The officer corps were also represented, and here we see a standard Army officer, and RAF 'wallah' and their corresponding tags, the arms of the flyboy are uncomfortably wrong, in that the left arm should be slightly forwards, in time with the right foot.

Our Allies were also modelled, and here we see two GI's, and it's nice to see them in both 'white' and African American skin-tone paint-jobs, because we appreciated everyone who helped. Although without the tags, the black soldier may have been representing Brazil, who sent troops to the Italian campaign?
 
This seems to be a better rendition of an Infantry beret, but again, might be representing Canada or something like that, I don't know how large the series was, or how many nations were represented?
 
A comparison between the two shows a marked size discrepancy between the different mouldings, and is that a fledgling (at the time) UN flash on the GI's shoulder, maybe he's the Brazilian?

Ceremonial uniforms of both our own and allied armies, with a 'Highlander' (no specific regiment given) and a Cossack. I have one in another colourway somewhere (seen on the blog years ago) and have seen others, there may be as may as four different treatments of the decoration on this sculpt, even six - black, red, and white coats, with reverse versions?
 
A difficult subject, the Cossacks, as they fought in large numbers on both sides, mounted troops being very useful in winter snow, and for covering distance over the steppes in summer. Those fighting with us, were of Russian descent, those fighting agin' us, were fighting for Ukrainian Independence rather than in support of Nazism, while atrocities were committed by both sides.
 
The Women's Royal Army Corps weren't forgotten . . .
 
. . . and both the Monkeys and Snowdrops got a look-in!

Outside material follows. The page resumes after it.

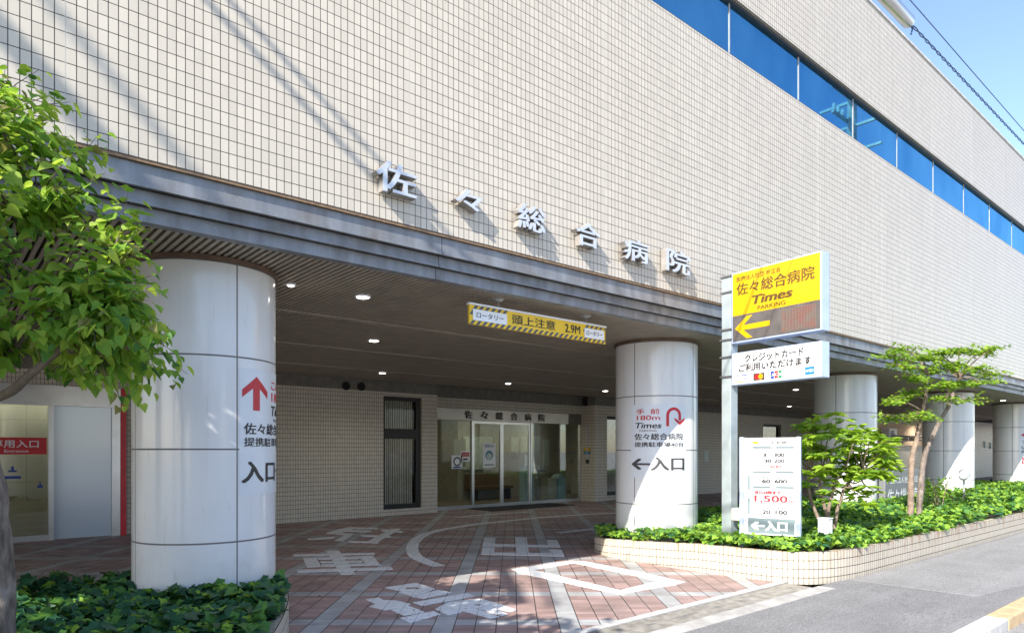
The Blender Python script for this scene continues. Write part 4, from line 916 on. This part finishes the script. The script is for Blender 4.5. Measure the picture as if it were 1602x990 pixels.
# ------------------------------------------------------------------ trees
def limb(mb, pts, r0, r1, m, seg=9, wob=.02):
    pts = [Vector(p) for p in pts]; Q = []
    for i in range(len(pts)-1):
        for k in range(6):
            s_ = k/6; p0, p1, p2, p3 = pts[max(i-1,0)], pts[i], pts[i+1], pts[min(i+2, len(pts)-1)]
            Q.append(0.5*((2*p1) + (p2-p0)*s_ + (2*p0-5*p1+4*p2-p3)*s_*s_ + (3*p1-p0-3*p2+p3)*s_**3))
    Q.append(pts[-1]); n = len(Q)
    rad = []
    for i, q in enumerate(Q):
        rr = r0 + (r1 - r0)*i/(n-1); rad.append(rr*(1 + .18*noise.noise(q*6)))
        if 0 < i < n-1: Q[i] = q + Vector((noise.noise(q*4), noise.noise(q*4 + Vector((7,7,7))), 0))*wob
    mb.tube(Q, rad, m, seg); return Q
class Crown:
    def __init__(s): s.P = []; s.D = []; s.U = []; s.S = []
    def leaf(s, p, d, u, z): s.P.append(tuple(p)); s.D.append(tuple(d)); s.U.append(tuple(u)); s.S.append(z)
    def twig(s, mb, a, b, m, n, size, start=.25, sag=.05, r=.012, spread=.06, droop=.5):
        a, b = Vector(a), Vector(b); mid = a.lerp(b, .5) + Vector((random.uniform(-.05,.05), random.uniform(-.05,.05), sag))*(b - a).length
        mb.tube([a, a.lerp(mid, .5) + (mid - a.lerp(b, .5))*.25, mid, mid.lerp(b, .5) + (mid - a.lerp(b, .5))*.25, b], [r, r*.85, r*.65, r*.45, r*.2], m, 5)
        dr = (b - a).normalized(); side = dr.cross(Vector((0,0,1))).normalized()
        for k in range(n):
            f = start + (1 - start)*(k + random.random())/n
            p = a.lerp(mid, 2*f) if f < .5 else mid.lerp(b, 2*f - 1)
            sg = 1 if k % 2 else -1
            d = dr*random.uniform(.1, .9) + side*sg*random.uniform(.3, 1.1) + Vector((0,0,-droop*random.uniform(.2, 1.3)))
            p = p + side*sg*random.uniform(0, spread) + Vector((random.gauss(0, spread*.5), random.gauss(0, spread*.5), random.gauss(0, spread*.6)))
            s.leaf(p, d, (random.gauss(0,.4), random.gauss(0,.4) - .25, 1), random.uniform(*size)*(1.0 - .35*max(0, f - .75)/.25))
# big tree at the left edge
TB = at(-4, 962, 4.25); TB.z = .2
t = thing('street_tree', 'broadleaf tree with grey trunk in the ivy at the left edge, leaves over the facade', 'tree', TB)
mb = MB()
trunk = limb(mb, [TB, TB + Vector((.0,.02,.7)), TB + Vector((-.06,.0,1.25)), TB + Vector((-.14,-.05,1.75))], .10, .075, 'bark', 14)
fork = trunk[-1]
C1 = Crown()
mains = []
limb(mb, [fork + Vector((0,0,-.05)), at(5, 618, 3.85), at(45, 588, 3.75), at(95, 545, 3.75), at(120, 500, 3.8)], .034, .013, 'bark_dark', 9, .012)
for tgt, r in ((at(90, 560, 4.2), .05), (at(60, 330, 4.1), .045), (at(-60, 200, 3.9), .05), (at(-220, 330, 3.4), .05), (fork + Vector((-1.4,-1.0,1.2)), .05), (fork + Vector((-1.2,.1,1.5)), .045), (at(150, 480, 3.75), .035), (fork + Vector((-.5,-1.5,1.3)), .045)):
    mid = fork.lerp(tgt, .5) + Vector((0, 0, .12)); mains.append(limb(mb, [fork - Vector((0,0,.05)), mid, tgt], r*.75, .012, 'bark_dark', 7, .015))
tips = [(60,110,4.0),(25,135,3.9),(110,160,4.1),(90,190,3.8),(150,215,4.0),(130,250,4.1),(165,270,3.9),(40,200,3.7),(60,260,4.2),(110,300,3.8),(20,280,3.6),(175,245,4.15),(160,320,4.0),(205,335,4.0),(225,345,3.9),(180,370,4.0),(140,350,3.6),(235,385,3.85),
        (210,420,4.0),(240,430,3.9),(190,450,3.7),(150,420,4.1),(100,400,3.6),(60,370,3.9),(20,380,3.5),(230,470,3.95),(250,500,3.9),(265,530,3.85),(285,560,3.8),(293,585,3.8),(270,590,3.9),(240,560,3.7),(205,520,3.9),(170,500,3.6),(130,470,3.9),(80,460,3.5),
        (30,470,3.8),(235,600,3.95),(215,620,3.9),(195,640,3.9),(170,600,3.7),(150,570,4.0),(110,545,3.6),(70,540,4.0),(40,530,3.5),(120,590,4.0),(140,610,3.9),(60,300,3.5),(0,180,3.7),(-20,130,3.9),(195,480,4.1),(180,410,3.5),(120,240,3.6),(30,430,4.1),(90,330,4.2),(150,540,3.5),(75,150,3.75),(10,100,4.0),
        (200,300,4.0),(245,455,3.75),(225,545,4.05),(188,575,3.8),(60,420,3.75),(10,330,3.9),(130,390,3.9),(100,500,4.15),(205,390,3.75),(20,240,4.1),(110,215,3.95),(50,490,4.2),(160,455,3.9)]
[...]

Quality of finish varies, my Cossack is so tough or dense, and so smooth I thought he was resin, for years! While the figure on the left is a much rougher moulding, almost as lumpy as the worst examples of wood/linseed composition figures.
 
The first four again, showing the berets a bit better, the Para's is far too dark, as well as the odd Infantryman's two-tone headdress! Also showing the identical obverse of the tags through this sample, I don't know how many series' there were, or even if they ever got round to a Series 2?